Cette restitution serait évidemment une excellente chose pour le Bénin. Elle constituerait une source légitime de fierté nationale, de connaissance historique, mais aussi de profits matériels, dans le cadre de la politique du président Talon visant à renforcer le tourisme mémoriel dans le pays. Elle serait aussi une excellente chose pour la France, car elle permettrait de réduire quelque peu le contentieux avec les anciennes colonies, qui pèse de plus en plus sur les relations diplomatiques et les échanges commerciaux.

En effet, du fait de la mondialisation, les pays émergents ne sont plus dans un face à face obligé avec l’ancienne métropole, et le ressentiment, autrefois impuissant, trouve de plus en plus à s’exprimer dans la logique du choix des partenaires économiques. En d’autres termes, ceux qui refusent de réparer le payent de plus en plus cher, même quand ils l’ignorent.

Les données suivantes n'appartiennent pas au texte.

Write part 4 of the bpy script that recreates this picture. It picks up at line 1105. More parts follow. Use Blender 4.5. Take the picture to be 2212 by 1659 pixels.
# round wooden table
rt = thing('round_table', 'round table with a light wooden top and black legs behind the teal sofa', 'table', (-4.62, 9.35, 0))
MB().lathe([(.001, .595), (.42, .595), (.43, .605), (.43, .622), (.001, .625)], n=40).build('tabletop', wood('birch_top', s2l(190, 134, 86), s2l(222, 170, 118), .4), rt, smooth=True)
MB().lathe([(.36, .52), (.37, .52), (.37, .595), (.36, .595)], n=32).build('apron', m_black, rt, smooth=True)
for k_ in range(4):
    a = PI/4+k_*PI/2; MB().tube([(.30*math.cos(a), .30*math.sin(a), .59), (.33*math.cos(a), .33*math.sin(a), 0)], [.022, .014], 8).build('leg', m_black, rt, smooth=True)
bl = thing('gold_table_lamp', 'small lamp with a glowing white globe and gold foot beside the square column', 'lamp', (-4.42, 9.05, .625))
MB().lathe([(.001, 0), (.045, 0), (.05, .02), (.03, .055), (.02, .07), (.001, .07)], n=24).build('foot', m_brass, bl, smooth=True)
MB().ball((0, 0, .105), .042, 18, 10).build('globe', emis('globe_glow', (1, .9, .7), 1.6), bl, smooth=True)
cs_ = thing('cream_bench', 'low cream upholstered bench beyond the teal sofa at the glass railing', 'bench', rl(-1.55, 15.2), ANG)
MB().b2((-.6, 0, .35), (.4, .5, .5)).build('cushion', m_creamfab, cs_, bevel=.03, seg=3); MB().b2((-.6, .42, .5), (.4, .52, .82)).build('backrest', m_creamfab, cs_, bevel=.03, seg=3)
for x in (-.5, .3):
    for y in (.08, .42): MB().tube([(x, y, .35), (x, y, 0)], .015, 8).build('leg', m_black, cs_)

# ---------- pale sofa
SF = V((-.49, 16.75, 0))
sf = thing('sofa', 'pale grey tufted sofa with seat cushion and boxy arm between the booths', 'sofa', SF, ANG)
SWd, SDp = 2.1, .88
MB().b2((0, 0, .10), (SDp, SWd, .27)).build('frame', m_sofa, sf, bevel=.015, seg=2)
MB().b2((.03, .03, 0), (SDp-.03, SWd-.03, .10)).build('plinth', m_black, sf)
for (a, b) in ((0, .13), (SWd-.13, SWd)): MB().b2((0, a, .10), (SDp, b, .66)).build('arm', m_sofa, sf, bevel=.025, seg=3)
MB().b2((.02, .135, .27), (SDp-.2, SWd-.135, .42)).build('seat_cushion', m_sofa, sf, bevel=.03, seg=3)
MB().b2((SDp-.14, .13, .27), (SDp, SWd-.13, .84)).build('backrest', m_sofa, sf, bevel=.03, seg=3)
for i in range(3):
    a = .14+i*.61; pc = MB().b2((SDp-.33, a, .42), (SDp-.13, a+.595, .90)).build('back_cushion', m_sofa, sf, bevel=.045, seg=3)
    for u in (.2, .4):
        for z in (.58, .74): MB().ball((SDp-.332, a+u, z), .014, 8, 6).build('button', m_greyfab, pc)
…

En ce 1er août 2016, jour de fête nationale au Bénin, il convient de saluer le gouvernement de M. Talon qui a formulé cette demande proprement historique. Il convient d’inciter le gouvernement français à y répondre positivement et rapidement. Et il importe aussi que les autres pays africains agissent de même auprès des anciennes métropoles.

Par Louis-Georges Tin, président du Conseil représentatif des associations noires de France (CRAN) et de la European Reparation Commission.